EXERCISE OBJECTIVE:
Will you return, word for word, only the lines from the top of the data below down to and including the one with "COL = SC.collection"?
#### STORED DATA
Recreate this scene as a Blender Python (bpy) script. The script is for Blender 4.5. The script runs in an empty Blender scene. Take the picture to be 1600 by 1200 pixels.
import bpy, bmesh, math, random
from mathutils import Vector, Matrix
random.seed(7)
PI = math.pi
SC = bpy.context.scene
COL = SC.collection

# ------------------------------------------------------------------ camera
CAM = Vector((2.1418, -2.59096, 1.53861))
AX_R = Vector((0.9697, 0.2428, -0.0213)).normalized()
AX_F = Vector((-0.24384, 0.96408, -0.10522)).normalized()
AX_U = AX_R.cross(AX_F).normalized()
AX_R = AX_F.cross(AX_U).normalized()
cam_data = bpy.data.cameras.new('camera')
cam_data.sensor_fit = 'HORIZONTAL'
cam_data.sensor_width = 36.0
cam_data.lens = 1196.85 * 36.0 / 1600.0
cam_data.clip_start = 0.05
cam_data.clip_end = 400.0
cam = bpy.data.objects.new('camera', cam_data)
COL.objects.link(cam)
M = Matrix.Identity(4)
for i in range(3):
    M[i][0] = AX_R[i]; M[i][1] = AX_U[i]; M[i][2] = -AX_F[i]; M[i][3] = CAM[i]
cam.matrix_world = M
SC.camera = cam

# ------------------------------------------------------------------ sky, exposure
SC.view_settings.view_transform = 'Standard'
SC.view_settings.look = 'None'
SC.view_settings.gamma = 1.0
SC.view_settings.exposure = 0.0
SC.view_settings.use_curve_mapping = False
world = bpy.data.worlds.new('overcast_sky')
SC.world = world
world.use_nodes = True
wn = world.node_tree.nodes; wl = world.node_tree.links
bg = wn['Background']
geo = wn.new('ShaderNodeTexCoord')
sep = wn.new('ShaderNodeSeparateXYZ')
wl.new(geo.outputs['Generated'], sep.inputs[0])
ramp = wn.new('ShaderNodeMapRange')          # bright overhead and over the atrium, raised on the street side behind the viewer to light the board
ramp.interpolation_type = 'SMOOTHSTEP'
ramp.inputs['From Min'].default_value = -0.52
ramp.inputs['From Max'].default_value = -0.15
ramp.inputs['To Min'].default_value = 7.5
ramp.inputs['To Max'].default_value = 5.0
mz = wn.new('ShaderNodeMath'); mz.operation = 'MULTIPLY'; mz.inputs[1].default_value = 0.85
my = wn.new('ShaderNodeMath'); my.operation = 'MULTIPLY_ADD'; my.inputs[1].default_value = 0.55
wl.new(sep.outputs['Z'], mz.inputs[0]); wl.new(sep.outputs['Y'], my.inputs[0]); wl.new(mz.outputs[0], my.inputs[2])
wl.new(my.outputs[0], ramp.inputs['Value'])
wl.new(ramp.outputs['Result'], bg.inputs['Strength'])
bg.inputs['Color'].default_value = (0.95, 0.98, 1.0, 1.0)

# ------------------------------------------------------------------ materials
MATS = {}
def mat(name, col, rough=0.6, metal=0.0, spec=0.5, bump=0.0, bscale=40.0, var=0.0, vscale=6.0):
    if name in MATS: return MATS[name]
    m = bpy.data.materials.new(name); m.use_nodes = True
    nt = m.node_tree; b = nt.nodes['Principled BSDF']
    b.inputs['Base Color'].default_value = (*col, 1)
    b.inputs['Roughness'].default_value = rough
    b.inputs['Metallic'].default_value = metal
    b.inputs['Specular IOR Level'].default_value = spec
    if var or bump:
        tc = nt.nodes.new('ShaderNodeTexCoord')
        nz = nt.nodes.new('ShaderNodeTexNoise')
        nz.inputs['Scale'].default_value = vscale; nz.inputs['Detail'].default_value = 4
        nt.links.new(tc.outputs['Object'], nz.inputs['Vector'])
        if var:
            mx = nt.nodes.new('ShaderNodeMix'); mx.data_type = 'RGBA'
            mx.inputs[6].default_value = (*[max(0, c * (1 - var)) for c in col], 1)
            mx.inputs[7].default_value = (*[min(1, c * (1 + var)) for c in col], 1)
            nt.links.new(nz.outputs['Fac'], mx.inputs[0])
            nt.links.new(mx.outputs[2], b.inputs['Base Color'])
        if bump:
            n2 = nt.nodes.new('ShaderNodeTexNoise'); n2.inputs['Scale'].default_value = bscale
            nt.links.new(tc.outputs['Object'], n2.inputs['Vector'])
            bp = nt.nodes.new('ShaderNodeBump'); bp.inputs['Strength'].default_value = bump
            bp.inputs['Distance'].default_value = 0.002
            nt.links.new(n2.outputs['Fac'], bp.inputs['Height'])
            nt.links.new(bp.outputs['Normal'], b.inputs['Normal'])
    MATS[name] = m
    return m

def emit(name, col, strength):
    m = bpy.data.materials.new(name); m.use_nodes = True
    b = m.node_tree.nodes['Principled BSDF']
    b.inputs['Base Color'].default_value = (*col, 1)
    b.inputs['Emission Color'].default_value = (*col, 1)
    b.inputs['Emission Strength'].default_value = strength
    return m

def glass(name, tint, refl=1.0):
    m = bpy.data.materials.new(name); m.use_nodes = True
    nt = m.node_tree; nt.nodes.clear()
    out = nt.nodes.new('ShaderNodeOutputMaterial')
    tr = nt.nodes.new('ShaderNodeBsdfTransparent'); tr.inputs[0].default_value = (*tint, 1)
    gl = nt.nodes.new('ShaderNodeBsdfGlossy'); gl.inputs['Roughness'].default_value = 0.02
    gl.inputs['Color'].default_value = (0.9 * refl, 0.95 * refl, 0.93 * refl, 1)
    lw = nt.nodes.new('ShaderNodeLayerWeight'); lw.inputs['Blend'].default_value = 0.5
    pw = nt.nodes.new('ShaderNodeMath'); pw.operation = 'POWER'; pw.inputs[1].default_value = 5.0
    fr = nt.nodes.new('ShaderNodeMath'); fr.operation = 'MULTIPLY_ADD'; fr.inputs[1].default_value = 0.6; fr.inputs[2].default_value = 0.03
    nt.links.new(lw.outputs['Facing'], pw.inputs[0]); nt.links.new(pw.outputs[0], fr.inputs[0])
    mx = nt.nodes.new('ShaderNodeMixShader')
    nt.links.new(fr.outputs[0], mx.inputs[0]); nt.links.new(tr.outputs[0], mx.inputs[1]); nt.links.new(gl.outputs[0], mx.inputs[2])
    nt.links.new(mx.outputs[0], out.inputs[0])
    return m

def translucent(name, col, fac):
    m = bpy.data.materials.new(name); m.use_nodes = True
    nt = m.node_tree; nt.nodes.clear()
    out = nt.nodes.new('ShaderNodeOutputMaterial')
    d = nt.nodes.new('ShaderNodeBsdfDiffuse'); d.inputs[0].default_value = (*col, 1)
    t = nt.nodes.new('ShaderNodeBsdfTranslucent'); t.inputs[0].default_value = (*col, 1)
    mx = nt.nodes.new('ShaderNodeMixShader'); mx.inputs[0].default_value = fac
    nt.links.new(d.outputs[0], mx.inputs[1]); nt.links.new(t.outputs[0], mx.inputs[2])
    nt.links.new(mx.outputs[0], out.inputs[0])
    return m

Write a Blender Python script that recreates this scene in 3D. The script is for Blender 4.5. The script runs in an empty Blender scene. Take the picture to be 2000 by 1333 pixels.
########
FINISHED ANSWER:
Recreate this scene as a Blender Python (bpy) script. The script is for Blender 4.5. The script runs in an empty Blender scene. Take the picture to be 1600 by 1200 pixels.
import bpy, bmesh, math, random
from mathutils import Vector, Matrix
random.seed(7)
PI = math.pi
SC = bpy.context.scene
COL = SC.collection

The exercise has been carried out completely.